== RECORD SET ==
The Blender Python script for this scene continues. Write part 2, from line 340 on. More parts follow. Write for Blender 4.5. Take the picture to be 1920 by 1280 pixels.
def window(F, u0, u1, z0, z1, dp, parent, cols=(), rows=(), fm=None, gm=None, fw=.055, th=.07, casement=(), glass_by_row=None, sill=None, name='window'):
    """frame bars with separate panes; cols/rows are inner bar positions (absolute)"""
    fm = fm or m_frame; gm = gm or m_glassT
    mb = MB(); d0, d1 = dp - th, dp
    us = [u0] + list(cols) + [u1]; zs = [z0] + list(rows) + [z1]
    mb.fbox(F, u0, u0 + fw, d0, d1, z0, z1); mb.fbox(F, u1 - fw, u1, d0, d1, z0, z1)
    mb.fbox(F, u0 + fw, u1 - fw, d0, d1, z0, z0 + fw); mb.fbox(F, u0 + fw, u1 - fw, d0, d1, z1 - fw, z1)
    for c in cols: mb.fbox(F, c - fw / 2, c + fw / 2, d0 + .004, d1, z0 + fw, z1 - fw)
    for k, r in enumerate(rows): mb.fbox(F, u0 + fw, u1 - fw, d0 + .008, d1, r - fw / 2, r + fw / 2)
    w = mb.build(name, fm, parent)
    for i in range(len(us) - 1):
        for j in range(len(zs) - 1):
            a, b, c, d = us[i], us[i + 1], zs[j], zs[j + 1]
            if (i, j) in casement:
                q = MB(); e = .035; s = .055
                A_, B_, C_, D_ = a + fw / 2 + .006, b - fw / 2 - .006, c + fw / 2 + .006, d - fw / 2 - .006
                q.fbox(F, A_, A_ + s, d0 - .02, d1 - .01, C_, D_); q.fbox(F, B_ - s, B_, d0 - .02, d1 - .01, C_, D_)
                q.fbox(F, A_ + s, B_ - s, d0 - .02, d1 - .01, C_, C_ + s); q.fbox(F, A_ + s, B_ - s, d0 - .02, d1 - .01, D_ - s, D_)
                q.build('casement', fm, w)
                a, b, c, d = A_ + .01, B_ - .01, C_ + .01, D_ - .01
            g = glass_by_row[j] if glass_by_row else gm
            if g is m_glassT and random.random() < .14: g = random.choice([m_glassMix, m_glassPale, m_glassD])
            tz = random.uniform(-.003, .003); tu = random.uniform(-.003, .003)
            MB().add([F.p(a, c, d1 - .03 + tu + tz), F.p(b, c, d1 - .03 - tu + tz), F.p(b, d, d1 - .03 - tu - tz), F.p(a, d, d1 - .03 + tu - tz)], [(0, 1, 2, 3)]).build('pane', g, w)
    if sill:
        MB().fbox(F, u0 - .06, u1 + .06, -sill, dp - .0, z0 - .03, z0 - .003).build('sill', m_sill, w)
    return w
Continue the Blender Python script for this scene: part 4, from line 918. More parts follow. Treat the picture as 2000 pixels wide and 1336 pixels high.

== WHAT IS NEEDED ==
Copy the material above, line for line.

== PROBLEM SOLUTION ==
The Blender Python script for this scene continues. Write part 2, from line 340 on. More parts follow. Write for Blender 4.5. Take the picture to be 1920 by 1280 pixels.
def window(F, u0, u1, z0, z1, dp, parent, cols=(), rows=(), fm=None, gm=None, fw=.055, th=.07, casement=(), glass_by_row=None, sill=None, name='window'):
    """frame bars with separate panes; cols/rows are inner bar positions (absolute)"""
    fm = fm or m_frame; gm = gm or m_glassT
    mb = MB(); d0, d1 = dp - th, dp
    us = [u0] + list(cols) + [u1]; zs = [z0] + list(rows) + [z1]
    mb.fbox(F, u0, u0 + fw, d0, d1, z0, z1); mb.fbox(F, u1 - fw, u1, d0, d1, z0, z1)
    mb.fbox(F, u0 + fw, u1 - fw, d0, d1, z0, z0 + fw); mb.fbox(F, u0 + fw, u1 - fw, d0, d1, z1 - fw, z1)
    for c in cols: mb.fbox(F, c - fw / 2, c + fw / 2, d0 + .004, d1, z0 + fw, z1 - fw)
    for k, r in enumerate(rows): mb.fbox(F, u0 + fw, u1 - fw, d0 + .008, d1, r - fw / 2, r + fw / 2)
    w = mb.build(name, fm, parent)
    for i in range(len(us) - 1):
        for j in range(len(zs) - 1):
            a, b, c, d = us[i], us[i + 1], zs[j], zs[j + 1]
            if (i, j) in casement:
                q = MB(); e = .035; s = .055
                A_, B_, C_, D_ = a + fw / 2 + .006, b - fw / 2 - .006, c + fw / 2 + .006, d - fw / 2 - .006
                q.fbox(F, A_, A_ + s, d0 - .02, d1 - .01, C_, D_); q.fbox(F, B_ - s, B_, d0 - .02, d1 - .01, C_, D_)
                q.fbox(F, A_ + s, B_ - s, d0 - .02, d1 - .01, C_, C_ + s); q.fbox(F, A_ + s, B_ - s, d0 - .02, d1 - .01, D_ - s, D_)
                q.build('casement', fm, w)
                a, b, c, d = A_ + .01, B_ - .01, C_ + .01, D_ - .01
            g = glass_by_row[j] if glass_by_row else gm
            if g is m_glassT and random.random() < .14: g = random.choice([m_glassMix, m_glassPale, m_glassD])
            tz = random.uniform(-.003, .003); tu = random.uniform(-.003, .003)
            MB().add([F.p(a, c, d1 - .03 + tu + tz), F.p(b, c, d1 - .03 - tu + tz), F.p(b, d, d1 - .03 - tu - tz), F.p(a, d, d1 - .03 + tu - tz)], [(0, 1, 2, 3)]).build('pane', g, w)
    if sill:
        MB().fbox(F, u0 - .06, u1 + .06, -sill, dp - .0, z0 - .03, z0 - .003).build('sill', m_sill, w)
    return w
Continue the Blender Python script for this scene: part 4, from line 918. More parts follow. Treat the picture as 2000 pixels wide and 1336 pixels high.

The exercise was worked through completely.